1. Distinctio ex natura rei (everyone, including Aquinas and Scotus, use this one without defining it)
2. Distinctio realiter:
a. separability criterion (Giles of Rome)
b. in subject prior to intellective operations (Thomas of Sutton)
Note that this is just from the Aquinas' followers, Dominican and Augustinian. I'll post more later on the Franciscans.
Thomas de Suttona, Quodlibet III q. 1 (ed. Schmaus 342):
"Unde haec est differentia inter distinctionem realem et distinctionem secundum rationem quod illa, quae distinguuntur realiter, habent in se subiective suam realem distinctionem, sicut patet de albedine et dulcedine in lacte. Sed illa, quae distinguuntur secundum rationem in aliqua re, non habent in illa re tamquam in subiecto suam distinctionem secundum rationem, sed solum tamquam in obiecto. Illa autem distinctio secundum rationem est in intellectu distinguente ut in subiecto et per comparationem ad intellectum, in quo est distinctio realis. Sed distinctio secundum rationem dicitur per comparationem ad obiectum, circa quod ratiocinatur."
Translation:
Whence this is the difference between a real distinction and a distinction according to reason: that those things, which are really distinguished, have subjectively in themselves their own real distinction, just as is clear regarding whiteness and sweetness in milk.
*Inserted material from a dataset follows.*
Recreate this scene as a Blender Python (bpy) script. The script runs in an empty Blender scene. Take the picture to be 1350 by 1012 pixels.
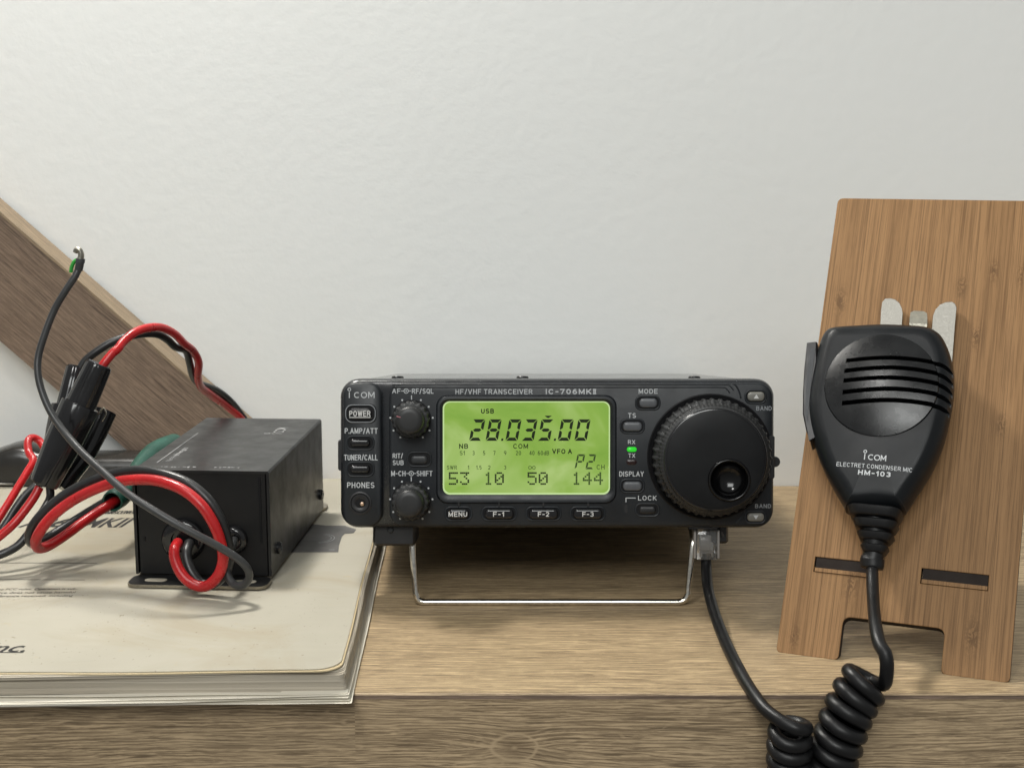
import bpy, bmesh, math, random
from mathutils import Vector, Matrix
from mathutils.bvhtree import BVHTree
random.seed(7)
SC = bpy.context.scene
COL = SC.collection
MM = 0.001

# ------------------------------------------------------------------ camera, light, exposure
FPX = 1873.0                       # focal length in photo pixels (1350 wide)
PITCH = math.atan(316.0 / FPX)     # camera looks down about 9.6 degrees
CP, SP = math.cos(PITCH), math.sin(PITCH)
RADIO_T = math.radians(8.4)        # the radio is tilted up on its bail
PS = 3.443                         # photo pixels per mm on the radio panel
BAIL_Y, BAIL_R = 9.0, 1.25
def cam_dir(u, v):
    """direction of unit optical depth (mm) through a photo pixel, camera at the origin"""
    a, b = (u - 675.0) / FPX, (506.0 - v) / FPX
    return Vector((a, CP + SP * b, -SP + CP * b))
_rc = cam_dir(735, 599) * 544.0
_rx = Matrix.Rotation(-RADIO_T, 3, 'X')
_bz = (_rx @ Vector((0, BAIL_Y, -(799.5 - 599) / PS))).z + _rc.z
CAM_H = -_bz + BAIL_R
CAM = Vector((0, 0, CAM_H))
def at_y(u, v, Y):
    d = cam_dir(u, v); return CAM + d * (Y / d.y)
def at_z(u, v, Z):
    d = cam_dir(u, v); return CAM + d * ((Z - CAM_H) / d.z)
def at_plane(u, v, p0, n):
    d = cam_dir(u, v); return CAM + d * ((p0 - CAM).dot(n) / d.dot(n))

cd = bpy.data.cameras.new('camera'); cam = bpy.data.objects.new('camera', cd); COL.objects.link(cam)
cam.location = CAM * MM
cam.rotation_euler = (math.pi / 2 - PITCH, 0, 0)
cd.sensor_width = 36; cd.lens = FPX / 1350 * 36
cd.clip_start = 0.01; cd.clip_end = 50
cd.dof.use_dof = True; cd.dof.focus_distance = 0.53; cd.dof.aperture_fstop = 32
SC.camera = cam

W = bpy.data.worlds.new('World'); SC.world = W; W.use_nodes = True
nt = W.node_tree; nt.nodes.clear()
wo = nt.nodes.new('ShaderNodeOutputWorld'); bg = nt.nodes.new('ShaderNodeBackground')
tc = nt.nodes.new('ShaderNodeTexCoord'); sx = nt.nodes.new('ShaderNodeSeparateXYZ')
rp = nt.nodes.new('ShaderNodeValToRGB'); mr = nt.nodes.new('ShaderNodeMapRange')
nt.links.new(tc.outputs['Generated'], sx.inputs[0]); nt.links.new(sx.outputs['Z'], mr.inputs['Value'])
mr.inputs['From Min'].default_value = -1; mr.inputs['From Max'].default_value = 1
nt.links.new(mr.outputs[0], rp.inputs[0])
e = rp.color_ramp.elements
e[0].position = 0.25; e[0].color = (0.34, 0.325, 0.30, 1)
e[1].position = 0.62; e[1].color = (0.62, 0.63, 0.62, 1)
nt.links.new(rp.outputs[0], bg.inputs[0]); bg.inputs[1].default_value = 0.48
nt.links.new(bg.outputs[0], wo.inputs[0])

def area(name, loc, target, size, power, col, sy=None):
    l = bpy.data.lights.new(name, 'AREA'); l.energy = power; l.size = size; l.color = col
    if sy: l.shape = 'RECTANGLE'; l.size_y = sy
    o = bpy.data.objects.new(name, l); COL.objects.link(o); o.location = loc
    o.rotation_euler = (Vector(target) - Vector(loc)).to_track_quat('-Z', 'Y').to_euler()
    return o
area('shelf_lamp', (-0.22, 0.705, 0.64), (0.0, 0.50, 0.0), 0.20, 6.3, (1.0, 0.965, 0.90), 0.06)
area('ceiling_lamp', (-0.33, -0.165, 1.16), (0.10, 0.48, 0.05), 0.15, 3.4, (1.0, 0.985, 0.95))
area('wall_fill', (-0.25, -1.75, 1.62), (0.0, 0.65, 0.05), 1.3, 33.0, (0.985, 1.0, 0.975), 0.8)  # added soft fill from behind the camera, there to brighten the wall
vs = SC.view_settings
vs.view_transform = 'Standard'; vs.look = 'None'; vs.gamma = 1; vs.exposure = 0; vs.use_curve_mapping = False
SC.cycles.max_bounces = 8
try: SC.cycles.use_denoising = True
except Exception: pass

# ------------------------------------------------------------------ material helpers
class NG:
    def __init__(s, name):
        s.m = bpy.data.materials.new(name); s.m.use_nodes = True
        s.t = s.m.node_tree; s.t.nodes.clear()
        s.out = s.n('ShaderNodeOutputMaterial'); s.b = s.n('ShaderNodeBsdfPrincipled')
        s.l(s.b.outputs[0], s.out.inputs[0])
    def n(s, typ, **kw):
        x = s.t.nodes.new(typ)
        for k, v in kw.items(): setattr(x, k, v)
        return x
    def l(s, a, b): s.t.links.new(a, b)
    def val(s, sock, v):
        if hasattr(v, 'is_linked') or hasattr(v, 'node'): s.l(v, sock)
        else: sock.default_value = v
    def coord(s, scale=(1, 1, 1), which='Object', loc=(0, 0, 0), rot=(0, 0, 0)):
        t = s.n('ShaderNodeTexCoord'); m = s.n('ShaderNodeMapping')
        m.inputs['Scale'].default_value = scale; m.inputs['Location'].default_value = loc; m.inputs['Rotation'].default_value = rot
        s.l(t.outputs[which], m.inputs[0]); return m.outputs[0]
    def noise(s, vec, scale, detail=3, rough=0.5, dist=0.0):
        x = s.n('ShaderNodeTexNoise'); s.l(vec, x.inputs['Vector'])
        x.inputs['Scale'].default_value = scale; x.inputs['Detail'].default_value = detail
        x.inputs['Roughness'].default_value = rough; x.inputs['Distortion'].default_value = dist
        return x.outputs['Fac']
    def ramp(s, f, stops):
        r = s.n('ShaderNodeValToRGB'); s.l(f, r.inputs[0]); el = r.color_ramp.elements
        while len(el) < len(stops): el.new(0.5)
        for e_, (p, c) in zip(el, stops):
            e_.position = p; e_.color = (c if len(c) == 4 else (*c, 1)) if isinstance(c, tuple) else (c, c, c, 1)
        return r.outputs[0]
    def math(s, op, a, b=0.0, c=None, clamp=False):
        x = s.n('ShaderNodeMath', operation=op, use_clamp=clamp); s.val(x.inputs[0], a); s.val(x.inputs[1], b)
        if c is not None: s.val(x.inputs[2], c)
        return x.outputs[0]
    def mix(s, f, a, b, mode='MIX'):
        x = s.n('ShaderNodeMix', data_type='RGBA', blend_type=mode); s.val(x.inputs[0], f)
        for i, c in ((6, a), (7, b)):
            if isinstance(c, tuple): x.inputs[i].default_value = (*c, 1) if len(c) == 3 else c
            else: s.l(c, x.inputs[i])
        return x.outputs[2]
    def bump(s, h, strength, dist):
        x = s.n('ShaderNodeBump'); x.inputs['Strength'].default_value = strength; x.inputs['Distance'].default_value = dist
        s.l(h, x.inputs['Height']); s.l(x.outputs[0], s.b.inputs['Normal'])
    def base(s, c):
        i = s.b.inputs['Base Color']
        if isinstance(c, tuple): i.default_value = (*c, 1)
        else: s.l(c, i)
    def rough(s, r): s.val(s.b.inputs['Roughness'], r)

def plastic(name, col, rough=0.45, grain=0.12, gscale=2500, spec=0.5, vary=0.25, dust=0.0, gd=0.0001):
    g = NG(name); v = g.coord()
    f = g.noise(v, 60, 4, 0.6)
    c2 = tuple(min(1, x * (1 + vary)) for x in col); c1 = tuple(x * (1 - vary) for x in col)
    c = g.ramp(f, [(0.3, c1), (0.7, c2)])
    if dust:
        d = g.noise(v, 1400, 2, 0.7); dm = g.ramp(d, [(0.70, 0.0), (0.78, dust)])
        c = g.mix(dm, c, (0.35, 0.33, 0.3))
    g.base(c)
    g.rough(g.ramp(g.noise(v, 110, 4, 0.6), [(0.3, max(0.02, rough - 0.06)), (0.7, rough + 0.08)]))
    g.b.inputs['Specular IOR Level'].default_value = spec
    if grain: g.bump(g.noise(v, gscale, 2, 0.6), grain, gd)
    return g.m

def metal(name, col, rough=0.25, grain=0.0, gs=700):
    g = NG(name); v = g.coord()
    f = g.noise(v, gs, 3, 0.6)
    g.base(g.ramp(f, [(0.35, tuple(x * 0.75 for x in col)), (0.65, col)]))
    g.b.inputs['Metallic'].default_value = 1
    g.rough(g.ramp(f, [(0.3, rough * 0.8), (0.7, rough * 1.3)]))
    if grain: g.bump(f, grain, 0.0003)
    return g.m

def knots(g, vec, spots, sx=1.0, sy=1.0):
    """ring-shaped knot marks around given points of a plane (x, y)"""
    s = g.n('ShaderNodeSeparateXYZ'); g.l(vec, s.inputs[0]); tot = None
    return s, tot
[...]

But those things, which are distinguished according to reason in some thing, do not have in that thing just as in a subject their own distinction according to reason, but only as in an object. That distinction according to reason is in the intellect distinguishing as in a subject and by comparison to the intellect, in which there is a real distinction. But a distinction according to reason is said by comparison to an object around which reasons.